18 thoughts on “Newfoundland Split Pea Soup with Doughboys (A.K.A. Dumplings)

  1. Hannah (BitterSweet) says:

    Thick, dumpling-laden soups are a guilty pleasure of mine. The rest of my family hates them, so I try not to let on how much I adore the rich, hearty stews. Next time I can shoo them out of the kitchen for an evening, I’m definitely going to indulge. These photos look so good!

  2. Katie @ Produce on Parade says:

    Oh man, this looks so perfect. It’s chilly up here in Alaska, and Canada too I am sure! I’ve been to Calgary for the Olympic trials many years ago! I remember it being exceptionally hot there at that time! You are exactly like me. In the door = nightgown on! I’m not sure what’s worse (or more awesome)…a nightgown or penguin pj bottoms! haha, except I wear pajamas (scrubs) all day, so I really have no excuse besides that fact that bras are uncomfortable!

  3. Katie says:

    Wowzer I’ve been making this for years and it’s my go to comfort food in fact it’s my birthday request every year too !! I live in the uk and I’ve always known them as doughboys too how bizarre

  4. rika@vm says:

    I love your new profile photo! I hope you will get some snow soon in Calgary and I love pajama pants (and wearing them right now and don’t mind animal or cartoons on them or even bright ones) and it’s kind of chilly here in BsAs (around late 50s). Split Pea looks creamy and hearty…mmmmm, great for the cold wintery days and I’ve yet to make some dumplings!!! Are they similiar like Asian dumplings in stew or just thicker?

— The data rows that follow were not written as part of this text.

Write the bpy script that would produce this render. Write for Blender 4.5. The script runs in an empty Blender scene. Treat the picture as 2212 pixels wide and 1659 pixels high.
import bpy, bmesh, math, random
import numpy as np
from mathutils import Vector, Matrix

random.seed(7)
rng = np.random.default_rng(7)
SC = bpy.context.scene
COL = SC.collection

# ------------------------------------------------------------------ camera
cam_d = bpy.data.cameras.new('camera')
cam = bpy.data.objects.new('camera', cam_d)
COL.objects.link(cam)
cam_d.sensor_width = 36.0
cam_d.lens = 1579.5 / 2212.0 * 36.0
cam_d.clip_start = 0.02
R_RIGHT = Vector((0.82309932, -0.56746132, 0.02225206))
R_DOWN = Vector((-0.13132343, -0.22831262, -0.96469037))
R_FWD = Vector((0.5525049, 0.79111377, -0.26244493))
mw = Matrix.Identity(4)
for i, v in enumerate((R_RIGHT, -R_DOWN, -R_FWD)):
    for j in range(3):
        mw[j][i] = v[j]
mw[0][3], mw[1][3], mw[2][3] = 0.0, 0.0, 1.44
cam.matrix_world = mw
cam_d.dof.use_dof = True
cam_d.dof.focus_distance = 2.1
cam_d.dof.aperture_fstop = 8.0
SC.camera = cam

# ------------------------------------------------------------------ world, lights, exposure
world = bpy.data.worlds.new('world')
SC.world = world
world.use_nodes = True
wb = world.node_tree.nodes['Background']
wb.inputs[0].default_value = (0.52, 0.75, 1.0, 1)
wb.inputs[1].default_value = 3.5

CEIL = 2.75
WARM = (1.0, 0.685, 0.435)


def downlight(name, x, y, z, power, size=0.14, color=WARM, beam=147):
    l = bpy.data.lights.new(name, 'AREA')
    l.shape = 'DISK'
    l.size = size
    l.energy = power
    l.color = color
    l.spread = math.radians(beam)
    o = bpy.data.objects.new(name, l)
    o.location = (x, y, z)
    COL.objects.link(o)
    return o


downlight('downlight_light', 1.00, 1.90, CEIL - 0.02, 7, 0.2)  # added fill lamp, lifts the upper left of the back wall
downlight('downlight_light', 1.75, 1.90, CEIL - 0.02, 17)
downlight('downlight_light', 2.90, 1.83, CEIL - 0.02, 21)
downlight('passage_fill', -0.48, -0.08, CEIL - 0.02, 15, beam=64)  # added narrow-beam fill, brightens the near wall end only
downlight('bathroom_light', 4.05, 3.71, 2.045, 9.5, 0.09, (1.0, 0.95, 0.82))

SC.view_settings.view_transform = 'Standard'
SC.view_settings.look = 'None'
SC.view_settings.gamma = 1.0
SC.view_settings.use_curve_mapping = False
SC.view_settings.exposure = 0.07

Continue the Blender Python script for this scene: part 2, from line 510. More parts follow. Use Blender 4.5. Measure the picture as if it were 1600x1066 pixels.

I had sweet “curd” dumplings in Hungary before, they were pretty good!

  5. Susan says:

    You are never too old for sheep or penguins or unicorns or kittens or anything adorable that you love. 🙂
    This looks great, though we seem to have skipped spring and gone straight to summer here, so this might be one to reserve for the return of winter. 😉

  6. flickingthevs says:

    Dumplings and soup? Don’t mind if I do. I’ve been having a split pea soup moment over here, and it didn’t turn out half as good as that one. Clearly, another try is needed (lucky I love split pea soup!)

  7. Becky says:

    I too am a fan of pajama pants! That soup looks amazing, too. My grandma used to make dumplings for us when I was a kid, so anything with dumplings is nostalgic for me.

  8. Susan Edelman says:

    Pajama pants, make room for dumplings! This post caught my eye, because I just wrote about parsnip soup, briefly mentioning turnips in my post. I have LOTS of Newfie relatives, although my little branch broke off into NY and PA and other mid-Atlantic states so I don’t know them well at all. I guess they were originally over from Wales. I feel I have to make split peas and dumplings now that we’re practically cousins! (Well…you never KNOW!) BTW, I have paisley on my pants and dogs; not sure if that’s a significant point of interest…

    • Maggie Muggins says:

      I haven’t tried it without soaking, as it would take a really long time to cook, you could try par cooking the peas on their own and then make the soup. That should cut down on time.